Hoge Raad, 04-04-2014, ECLI:NL:HR:2014:813, 13/04369
Hoge Raad, 04-04-2014, ECLI:NL:HR:2014:813, 13/04369
Gegevens
- Instantie
- Hoge Raad
- Datum uitspraak
- 4 april 2014
- Datum publicatie
- 4 april 2014
- Annotator
- ECLI
- ECLI:NL:HR:2014:813
- Formele relaties
- In cassatie op : ECLI:NL:GHDHA:2013:4629
- Zaaknummer
- 13/04369
Inhoudsindicatie
HR verklaart het beroep in cassatie n-o met toepassing van art. 80a RO.
Uitspraak
4 april 2014
Nr. 13/04369
Arrest
gewezen op het beroep in cassatie van [X] te [Z] (hierna: belanghebbende) tegen de uitspraak van het Gerechtshof Den Haag van 27 augustus 2013, nr.

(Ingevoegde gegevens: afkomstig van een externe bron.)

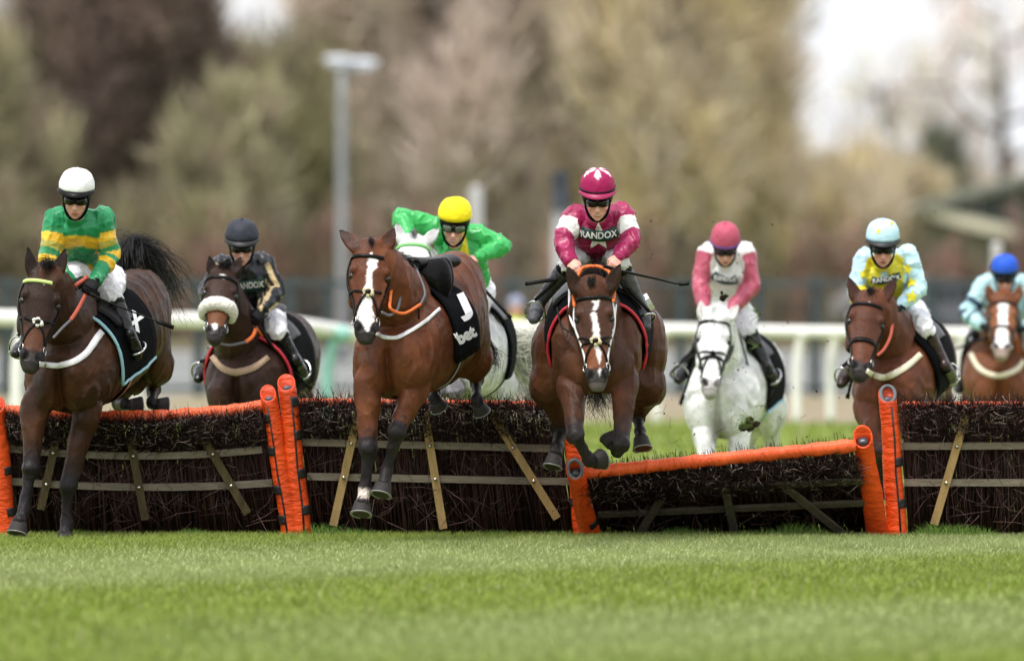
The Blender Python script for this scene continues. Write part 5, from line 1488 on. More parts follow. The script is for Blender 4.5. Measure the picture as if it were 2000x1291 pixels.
# 1. leading dark bay at the left ------------------------------------------------
H1 = make_horse(dict(D=79.6, yaw=-.30, voxel=.010,
    label='dark brown horse landing at the far left in a white breast girth',
    trunk=[(127, 742, .0, 66, 66), (140, 728, .14, 80, 84), (165, 700, .38, 84, 98), (208, 668, .75, 82, 100), (248, 632, 1.12, 76, 97), (270, 612, 1.38, 66, 88), (282, 612, 1.6, 46, 74)],
    neck=[(160, 665, .42, 64, 92), (140, 640, .20, 52, 78), (118, 600, .0, 41, 62), (104, 562, -.12, 33, 46), (96, 545, -.17, 29, 36)],
    head=dict(poll=(90, 522, -.22), lip=(60, 716, -.52), w=40, turn=.16, tilt=-.04),
    ears=[((63, 535, -.20), (54, 482, -.22), 13, .4), ((113, 535, -.16), (128, 486, -.18), 13.5, -.3)],
    balls=[(96, 752, .0, 34, 34, 47, 'pec'), (160, 752, .0, 36, 36, 51, 'pec'), (74, 735, .16, 26, 50, 62, 'shoulder'), (188, 725, .22, 26, 60, 70, 'shoulder'),
           (296, 668, 1.42, 38, 75, 82, 'haunch'), (240, 690, 1.45, 36, 60, 70, 'haunch')],
    legs=[('fore', [(68, 796, .02), (60, 918, -.10), (48, 990, -.13), (40, 1012, -.18), (33, 1042, -.25)], 1.12),
          ('fore', [(168, 806, .08), (133, 952, .0), (130, 1020, .02), (128, 1036, -.01), (126, 1062, -.06)], 1.10),
          ('hind', [(302, 716, 1.5), (300, 758, 1.66), (297, 788, 1.30), (304, 791, 1.28), (324, 793, 1.34)], 1.0),
          ('hind', [(238, 745, 1.5), (232, 786, 1.55), (244, 790, 1.25), (252, 792, 1.22), (274, 792, 1.28)], 1.0)],
    coat=dict(base=(.032, .014, .008), warm=(.085, .032, .012), points=SOFT, face=(.024, .012, .008), nose=(.10, .038, .018), stock=(.45, .95), marks=[[(.07, -.02, .0), (.10, -.02, .08), (.17, .03, .05), (.19, .04, .0)]], white=(.35, .32, .31)),
    hair=[dict(name='tail', paths=[[(250, 520, 1.62), (252, 478, 1.72), (290, 496, 1.8), (322, 560, 1.85), (336, 645, 1.85)], [(250, 520, 1.62), (256, 476, 1.72), (312, 500, 1.8), (345, 545, 1.85), (368, 585, 1.9)], [(250, 522, 1.62), (250, 486, 1.7), (276, 500, 1.78), (306, 560, 1.8), (330, 625, 1.8)]], n=400, r0=.09, r1=.19, seed=1, stop=(.5, 1.0), curl=.03, width=.0026),
          dict(name='tail_wisp', paths=[[(270, 490, 1.75), (310, 505, 1.8), (350, 515, 1.85), (362, 545, 1.9)], [(290, 510, 1.75), (330, 550, 1.8), (355, 575, 1.85), (378, 585, 1.9)]], n=60, r0=.06, r1=.13, seed=2, curl=.05, width=.0016),
          dict(name='forelock', paths=[[(92, 516, -.18), (88, 512, -.26), (84, 534, -.26)], [(92, 514, -.18), (98, 516, -.24), (101, 534, -.2)]], n=150, r0=.05, r1=.06, seed=3, curl=.012),
          dict(name='mane', paths=[[(112, 540, -.05), (122, 548, -.06), (127, 566, -.04)], [(122, 562, .02), (134, 572, .02), (138, 596, .04)], [(105, 520, -.1), (112, 516, -.1), (118, 522, -.08)]], n=220, r0=.06, r1=.07, seed=4, curl=.02)]))
bridle(H1, brow=mat('lime_browband', lin(196, 216, 130), .6, .25, 300), nose=False, patch=dict(t=.585, r=.034, mat=M_FLEECE))
breast_strap(H1, [(76, 711), (104, 714), (138, 709), (168, 690), (192, 656), (199, 648)], [5, 5.5, 6.2, 6.6, 6.4], M_WHITEL)
c1, t1 = cloth(H1, .27, .56, -22, 200, trim=M_BLUEP)
girth(H1, .40, .085, M_LEATH, stripe=[(-.012, .010, M_RED), (.006, .008, M_WHITEL), (.020, .010, M_RED)])
saddle(H1, .30, .52)
lettering('number', t1, 'X', 264, 628, 30, 34, M_WHITE, c1, ang=20, shear=.1, bold=.05, off=.005)
rein(H1, [(104, 660, -.44), (122, 640, -.34), (138, 625, -.24)], M_REING, .018); rein(H1, [(138, 625, -.24), (152, 604, -.15), (172, 566, -.02)], M_REINR, .026)
rein(H1, [(134, 567, -.02), (150, 556, -.06), (172, 540, -.02)], M_REINR, .026)
cord(H1, [(182, 590, .2), (190, 628, .2), (188, 650, .15), (200, 700, .15)], .006, M_LEATH, 'breast_strap_tail')

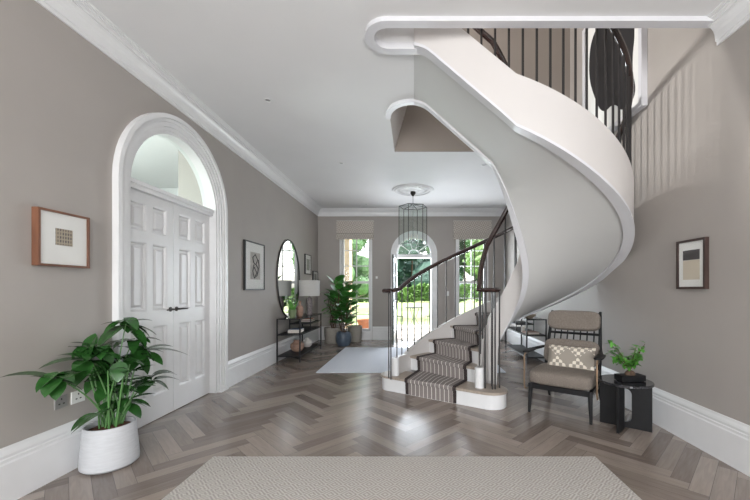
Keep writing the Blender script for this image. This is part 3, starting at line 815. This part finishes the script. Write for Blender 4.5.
m.build('ink_drawing', M['blackframe'], t)
t, o, xs, s = picture('framed_print', 'dark-framed small print on the far left wall just beyond the round mirror', -1, 7.62, 8.05, 1.59, 2.03, M['blackframe'], .016, .03)
MB(o).box(xs-.0006, xs+.0006, 7.73, 7.95, 1.68, 1.93).build('print_image', mat('green_grey_print', (150, 156, 146), .9, noise=.3, nscale=25), t)
t, o, xs, s = picture('framed_print', 'lowest small framed print on the left wall, nearest the back corner', -1, 8.22, 8.62, 1.36, 1.69, M['blackframe'], .016, .03)
MB(o).box(xs-.0006, xs+.0006, 8.32, 8.52, 1.43, 1.62).build('print_image', mat('grey_print', (140, 140, 134), .9, noise=.3, nscale=25), t)
t, o, xs, s = picture('framed_print', 'dark-framed black and beige block print alone on the right wall', 1, 2.69, 2.985, 1.254, 1.655, M['darkframe'], .018, .035)
MB(o).box(xs-.0006, xs+.0006, 2.752, 2.922, 1.49, 1.57).build('dark_block', mat('charcoal_ink', (64, 60, 62), .8), t)
MB(o).box(xs-.0006, xs+.0006, 2.752, 2.922, 1.33, 1.488).build('beige_block', mat('beige_ink', (200, 190, 172), .8), t)
# mirror
mr = thing('round_mirror', 'large round black-rimmed mirror on the left wall above the console', 'mirror', (XL, 6.66, 1.46)); o = mr.location
rx, rz_ = .585, .725
m = MB(); m.tube([(.016, rx*cos(2*pi*i/64), rz_*sin(2*pi*i/64)) for i in range(65)], .016, 8); m.build('rim', M['blackframe'], mr, smooth=True)
m = MB(); m.prism([(rx*cos(2*pi*i/64), rz_*sin(2*pi*i/64)) for i in range(64)], [], lambda u, v, d: (d, u, v), .002, .014); m.build('mirror_glass', M['mirror'], mr)

# ------------------------------------------------------------------ rugs
def rug(name, label, x0, x1, y0, y1, m):
    r = MB((x0, y0, 0)); r.box(x0, x1, y0, y1, .001, .012); o = r.build(name, m, None, bevel=.004); o.location = (x0, y0, 0)
    return tag(o, label, 'rug')
rug('area_rug', 'large beige diamond-weave rug in the foreground nearest the camera', -1.49, 1.345, .25, 2.6, M['rug'])
rug('hall_rug', 'pale blue-grey rug lying before the garden door beyond the stairs', -1.47, 1.38, 5.24, 7.5, M['rug2'])

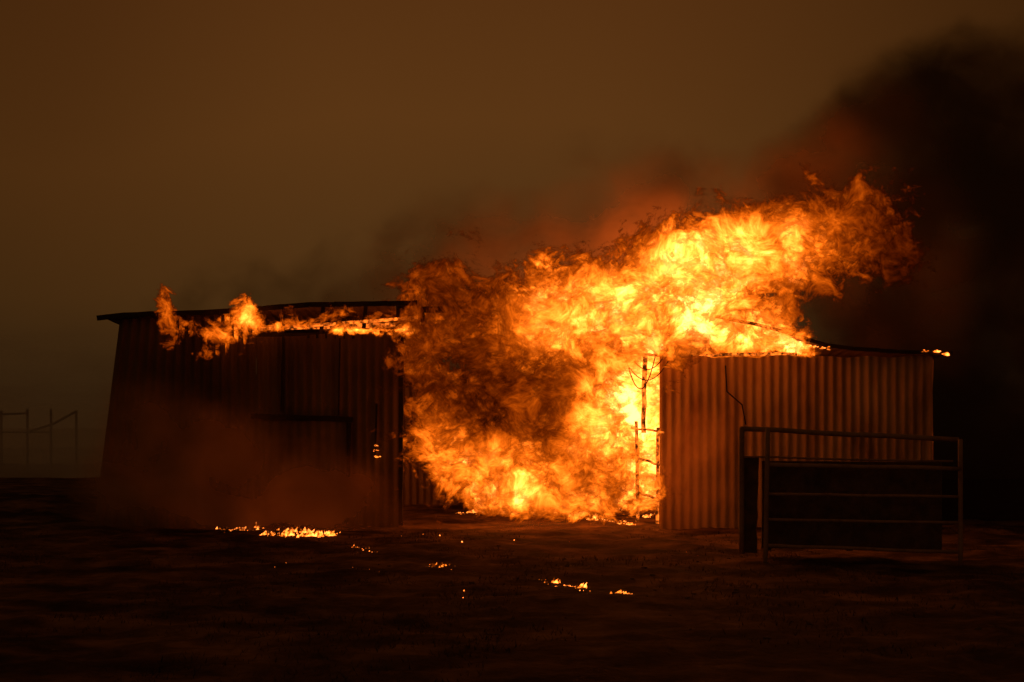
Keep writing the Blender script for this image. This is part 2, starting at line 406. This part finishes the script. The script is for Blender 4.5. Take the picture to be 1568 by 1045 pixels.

BK-12/00891, betreffende beschikkingen op grond van de Wet waardering onroerende zaken en aanslagen in de onroerendezaakbelastingen voor de jaren 2010 tot en met 2012 betreffende de onroerende zaak [a-straat 1] te [Q].
1 Beoordeling van de ontvankelijkheid van het beroep in cassatie
De Hoge Raad is van oordeel dat de aangevoerde klachten geen behandeling in cassatie rechtvaardigen omdat de partij die het cassatieberoep heeft ingesteld klaarblijkelijk onvoldoende belang heeft bij het cassatieberoep dan wel omdat de klachten klaarblijkelijk niet tot cassatie kunnen leiden.
De Hoge Raad zal daarom – gezien artikel 80a van de Wet op de rechterlijke organisatie en gehoord de Procureur-Generaal – het beroep in cassatie niet-ontvankelijk verklaren.
2 Beslissing
De Hoge Raad verklaart het beroep in cassatie niet‑ontvankelijk.
Dit arrest is gewezen door de raadsheer C. Schaap als voorzitter, en de raadsheren P.M.F. van Loon en Th. Groeneveld, in tegenwoordigheid van de waarnemend griffier F. Treuren, en in het openbaar uitgesproken op 4 april 2014.